Write out the whole listing again, exactly as given.

(Scene script records)
----
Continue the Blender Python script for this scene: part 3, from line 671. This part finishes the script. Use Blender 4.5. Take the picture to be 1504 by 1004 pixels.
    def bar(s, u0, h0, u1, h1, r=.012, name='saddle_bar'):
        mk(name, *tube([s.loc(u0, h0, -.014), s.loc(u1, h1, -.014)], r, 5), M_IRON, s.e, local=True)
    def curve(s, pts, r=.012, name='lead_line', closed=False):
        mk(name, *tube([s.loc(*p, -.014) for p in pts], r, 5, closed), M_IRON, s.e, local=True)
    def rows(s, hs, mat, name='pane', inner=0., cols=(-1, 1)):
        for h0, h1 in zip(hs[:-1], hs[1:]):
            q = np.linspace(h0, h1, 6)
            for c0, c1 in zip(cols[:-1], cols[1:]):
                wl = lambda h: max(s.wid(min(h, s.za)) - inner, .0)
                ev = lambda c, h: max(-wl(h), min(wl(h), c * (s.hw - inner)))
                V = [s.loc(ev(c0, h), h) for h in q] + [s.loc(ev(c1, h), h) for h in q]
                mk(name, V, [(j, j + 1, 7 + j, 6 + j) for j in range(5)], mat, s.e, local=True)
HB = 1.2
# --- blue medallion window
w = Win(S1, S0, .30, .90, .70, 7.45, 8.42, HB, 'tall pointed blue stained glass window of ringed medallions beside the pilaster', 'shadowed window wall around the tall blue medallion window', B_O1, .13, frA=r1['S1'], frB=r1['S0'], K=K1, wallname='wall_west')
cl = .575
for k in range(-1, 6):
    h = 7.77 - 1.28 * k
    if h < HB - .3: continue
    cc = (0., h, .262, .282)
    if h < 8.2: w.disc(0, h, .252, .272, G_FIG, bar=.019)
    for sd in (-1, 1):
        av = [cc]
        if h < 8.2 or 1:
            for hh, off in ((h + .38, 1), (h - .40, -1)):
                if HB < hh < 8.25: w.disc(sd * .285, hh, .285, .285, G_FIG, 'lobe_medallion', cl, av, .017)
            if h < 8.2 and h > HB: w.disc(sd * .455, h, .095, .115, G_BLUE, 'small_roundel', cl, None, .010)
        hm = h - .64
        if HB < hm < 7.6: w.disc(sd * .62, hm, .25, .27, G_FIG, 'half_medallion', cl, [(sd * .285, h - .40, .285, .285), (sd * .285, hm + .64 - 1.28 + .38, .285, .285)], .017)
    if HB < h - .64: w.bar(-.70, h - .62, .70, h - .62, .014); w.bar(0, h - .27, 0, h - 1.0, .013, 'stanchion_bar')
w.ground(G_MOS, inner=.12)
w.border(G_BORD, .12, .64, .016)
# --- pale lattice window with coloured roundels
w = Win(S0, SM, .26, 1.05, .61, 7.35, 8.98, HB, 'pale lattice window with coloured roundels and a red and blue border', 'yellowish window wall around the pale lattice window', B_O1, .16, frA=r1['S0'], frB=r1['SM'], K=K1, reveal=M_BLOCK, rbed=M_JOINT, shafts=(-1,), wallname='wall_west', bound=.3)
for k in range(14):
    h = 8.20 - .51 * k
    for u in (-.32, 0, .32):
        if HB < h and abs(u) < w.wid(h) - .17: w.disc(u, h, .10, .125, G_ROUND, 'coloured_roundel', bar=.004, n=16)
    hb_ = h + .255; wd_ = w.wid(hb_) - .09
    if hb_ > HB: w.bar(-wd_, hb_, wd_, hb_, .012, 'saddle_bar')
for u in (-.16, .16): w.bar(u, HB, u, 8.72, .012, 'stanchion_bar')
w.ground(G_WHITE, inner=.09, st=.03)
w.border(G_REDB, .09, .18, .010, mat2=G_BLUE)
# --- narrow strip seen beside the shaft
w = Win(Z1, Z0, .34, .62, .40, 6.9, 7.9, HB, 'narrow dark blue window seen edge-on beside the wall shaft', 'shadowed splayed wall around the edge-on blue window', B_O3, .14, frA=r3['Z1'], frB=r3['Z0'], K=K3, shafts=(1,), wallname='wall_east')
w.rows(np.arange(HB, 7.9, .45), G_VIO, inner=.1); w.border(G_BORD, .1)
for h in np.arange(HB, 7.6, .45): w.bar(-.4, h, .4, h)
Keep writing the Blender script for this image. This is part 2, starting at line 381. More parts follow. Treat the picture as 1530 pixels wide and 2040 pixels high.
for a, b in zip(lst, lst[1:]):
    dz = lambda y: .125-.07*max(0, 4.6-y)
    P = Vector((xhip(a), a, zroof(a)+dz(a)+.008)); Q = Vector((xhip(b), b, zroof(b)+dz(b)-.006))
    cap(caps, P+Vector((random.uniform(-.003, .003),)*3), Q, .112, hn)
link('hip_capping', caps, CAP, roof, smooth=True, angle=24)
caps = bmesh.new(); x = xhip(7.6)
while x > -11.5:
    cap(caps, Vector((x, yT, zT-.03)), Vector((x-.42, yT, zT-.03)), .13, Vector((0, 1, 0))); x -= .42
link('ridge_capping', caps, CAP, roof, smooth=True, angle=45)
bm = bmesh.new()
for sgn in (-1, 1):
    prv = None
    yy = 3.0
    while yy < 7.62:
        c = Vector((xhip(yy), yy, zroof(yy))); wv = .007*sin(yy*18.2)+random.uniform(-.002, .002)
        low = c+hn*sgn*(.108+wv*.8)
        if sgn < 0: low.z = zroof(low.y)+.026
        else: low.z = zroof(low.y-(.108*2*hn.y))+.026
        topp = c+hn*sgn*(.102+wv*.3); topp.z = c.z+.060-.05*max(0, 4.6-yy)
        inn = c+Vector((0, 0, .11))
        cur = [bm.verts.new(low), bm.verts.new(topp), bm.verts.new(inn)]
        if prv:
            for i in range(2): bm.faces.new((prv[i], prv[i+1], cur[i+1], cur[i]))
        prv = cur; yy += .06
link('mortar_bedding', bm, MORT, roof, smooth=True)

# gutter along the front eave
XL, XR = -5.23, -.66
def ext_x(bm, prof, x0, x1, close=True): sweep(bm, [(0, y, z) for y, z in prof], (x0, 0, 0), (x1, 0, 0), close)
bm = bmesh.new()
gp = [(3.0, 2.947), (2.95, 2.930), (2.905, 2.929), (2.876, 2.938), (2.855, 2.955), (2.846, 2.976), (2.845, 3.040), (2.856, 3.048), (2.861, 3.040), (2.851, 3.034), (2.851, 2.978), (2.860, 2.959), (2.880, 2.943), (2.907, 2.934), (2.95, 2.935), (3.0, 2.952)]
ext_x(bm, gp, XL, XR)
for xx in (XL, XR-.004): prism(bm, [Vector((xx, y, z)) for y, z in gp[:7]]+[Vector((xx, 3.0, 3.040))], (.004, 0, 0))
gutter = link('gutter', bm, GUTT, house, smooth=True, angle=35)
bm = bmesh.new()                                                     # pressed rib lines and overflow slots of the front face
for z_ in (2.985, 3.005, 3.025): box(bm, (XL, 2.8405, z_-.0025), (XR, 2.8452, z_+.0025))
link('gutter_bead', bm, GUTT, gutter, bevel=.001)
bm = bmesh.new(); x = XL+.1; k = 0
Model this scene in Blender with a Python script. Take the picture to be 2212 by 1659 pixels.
----
Result:
Continue the Blender Python script for this scene: part 3, from line 671. This part finishes the script. Use Blender 4.5. Take the picture to be 1504 by 1004 pixels.
    def bar(s, u0, h0, u1, h1, r=.012, name='saddle_bar'):
        mk(name, *tube([s.loc(u0, h0, -.014), s.loc(u1, h1, -.014)], r, 5), M_IRON, s.e, local=True)
    def curve(s, pts, r=.012, name='lead_line', closed=False):
        mk(name, *tube([s.loc(*p, -.014) for p in pts], r, 5, closed), M_IRON, s.e, local=True)
    def rows(s, hs, mat, name='pane', inner=0., cols=(-1, 1)):
        for h0, h1 in zip(hs[:-1], hs[1:]):
            q = np.linspace(h0, h1, 6)
            for c0, c1 in zip(cols[:-1], cols[1:]):
                wl = lambda h: max(s.wid(min(h, s.za)) - inner, .0)
                ev = lambda c, h: max(-wl(h), min(wl(h), c * (s.hw - inner)))
                V = [s.loc(ev(c0, h), h) for h in q] + [s.loc(ev(c1, h), h) for h in q]
                mk(name, V, [(j, j + 1, 7 + j, 6 + j) for j in range(5)], mat, s.e, local=True)
HB = 1.2
# --- blue medallion window
w = Win(S1, S0, .30, .90, .70, 7.45, 8.42, HB, 'tall pointed blue stained glass window of ringed medallions beside the pilaster', 'shadowed window wall around the tall blue medallion window', B_O1, .13, frA=r1['S1'], frB=r1['S0'], K=K1, wallname='wall_west')
cl = .575
for k in range(-1, 6):
    h = 7.77 - 1.28 * k
    if h < HB - .3: continue
    cc = (0., h, .262, .282)
    if h < 8.2: w.disc(0, h, .252, .272, G_FIG, bar=.019)
    for sd in (-1, 1):
        av = [cc]
        if h < 8.2 or 1:
            for hh, off in ((h + .38, 1), (h - .40, -1)):
                if HB < hh < 8.25: w.disc(sd * .285, hh, .285, .285, G_FIG, 'lobe_medallion', cl, av, .017)
            if h < 8.2 and h > HB: w.disc(sd * .455, h, .095, .115, G_BLUE, 'small_roundel', cl, None, .010)
        hm = h - .64
        if HB < hm < 7.6: w.disc(sd * .62, hm, .25, .27, G_FIG, 'half_medallion', cl, [(sd * .285, h - .40, .285, .285), (sd * .285, hm + .64 - 1.28 + .38, .285, .285)], .017)
    if HB < h - .64: w.bar(-.70, h - .62, .70, h - .62, .014); w.bar(0, h - .27, 0, h - 1.0, .013, 'stanchion_bar')
w.ground(G_MOS, inner=.12)
w.border(G_BORD, .12, .64, .016)
# --- pale lattice window with coloured roundels
w = Win(S0, SM, .26, 1.05, .61, 7.35, 8.98, HB, 'pale lattice window with coloured roundels and a red and blue border', 'yellowish window wall around the pale lattice window', B_O1, .16, frA=r1['S0'], frB=r1['SM'], K=K1, reveal=M_BLOCK, rbed=M_JOINT, shafts=(-1,), wallname='wall_west', bound=.3)
for k in range(14):
    h = 8.20 - .51 * k
    for u in (-.32, 0, .32):
        if HB < h and abs(u) < w.wid(h) - .17: w.disc(u, h, .10, .125, G_ROUND, 'coloured_roundel', bar=.004, n=16)
    hb_ = h + .255; wd_ = w.wid(hb_) - .09
    if hb_ > HB: w.bar(-wd_, hb_, wd_, hb_, .012, 'saddle_bar')
for u in (-.16, .16): w.bar(u, HB, u, 8.72, .012, 'stanchion_bar')
w.ground(G_WHITE, inner=.09, st=.03)
w.border(G_REDB, .09, .18, .010, mat2=G_BLUE)
# --- narrow strip seen beside the shaft
w = Win(Z1, Z0, .34, .62, .40, 6.9, 7.9, HB, 'narrow dark blue window seen edge-on beside the wall shaft', 'shadowed splayed wall around the edge-on blue window', B_O3, .14, frA=r3['Z1'], frB=r3['Z0'], K=K3, shafts=(1,), wallname='wall_east')
w.rows(np.arange(HB, 7.9, .45), G_VIO, inner=.1); w.border(G_BORD, .1)
for h in np.arange(HB, 7.6, .45): w.bar(-.4, h, .4, h)
Keep writing the Blender script for this image. This is part 2, starting at line 381. More parts follow. Treat the picture as 1530 pixels wide and 2040 pixels high.
for a, b in zip(lst, lst[1:]):
    dz = lambda y: .125-.07*max(0, 4.6-y)
    P = Vector((xhip(a), a, zroof(a)+dz(a)+.008)); Q = Vector((xhip(b), b, zroof(b)+dz(b)-.006))
    cap(caps, P+Vector((random.uniform(-.003, .003),)*3), Q, .112, hn)
link('hip_capping', caps, CAP, roof, smooth=True, angle=24)
caps = bmesh.new(); x = xhip(7.6)
while x > -11.5:
    cap(caps, Vector((x, yT, zT-.03)), Vector((x-.42, yT, zT-.03)), .13, Vector((0, 1, 0))); x -= .42
link('ridge_capping', caps, CAP, roof, smooth=True, angle=45)
bm = bmesh.new()
for sgn in (-1, 1):
    prv = None
    yy = 3.0
    while yy < 7.62:
        c = Vector((xhip(yy), yy, zroof(yy))); wv = .007*sin(yy*18.2)+random.uniform(-.002, .002)
        low = c+hn*sgn*(.108+wv*.8)
        if sgn < 0: low.z = zroof(low.y)+.026
        else: low.z = zroof(low.y-(.108*2*hn.y))+.026
        topp = c+hn*sgn*(.102+wv*.3); topp.z = c.z+.060-.05*max(0, 4.6-yy)
        inn = c+Vector((0, 0, .11))
        cur = [bm.verts.new(low), bm.verts.new(topp), bm.verts.new(inn)]
        if prv:
            for i in range(2): bm.faces.new((prv[i], prv[i+1], cur[i+1], cur[i]))
        prv = cur; yy += .06
link('mortar_bedding', bm, MORT, roof, smooth=True)

# gutter along the front eave
XL, XR = -5.23, -.66
def ext_x(bm, prof, x0, x1, close=True): sweep(bm, [(0, y, z) for y, z in prof], (x0, 0, 0), (x1, 0, 0), close)
bm = bmesh.new()
gp = [(3.0, 2.947), (2.95, 2.930), (2.905, 2.929), (2.876, 2.938), (2.855, 2.955), (2.846, 2.976), (2.845, 3.040), (2.856, 3.048), (2.861, 3.040), (2.851, 3.034), (2.851, 2.978), (2.860, 2.959), (2.880, 2.943), (2.907, 2.934), (2.95, 2.935), (3.0, 2.952)]
ext_x(bm, gp, XL, XR)
for xx in (XL, XR-.004): prism(bm, [Vector((xx, y, z)) for y, z in gp[:7]]+[Vector((xx, 3.0, 3.040))], (.004, 0, 0))
gutter = link('gutter', bm, GUTT, house, smooth=True, angle=35)
bm = bmesh.new()                                                     # pressed rib lines and overflow slots of the front face
for z_ in (2.985, 3.005, 3.025): box(bm, (XL, 2.8405, z_-.0025), (XR, 2.8452, z_+.0025))
link('gutter_bead', bm, GUTT, gutter, bevel=.001)
bm = bmesh.new(); x = XL+.1; k = 0
Model this scene in Blender with a Python script. Take the picture to be 2212 by 1659 pixels.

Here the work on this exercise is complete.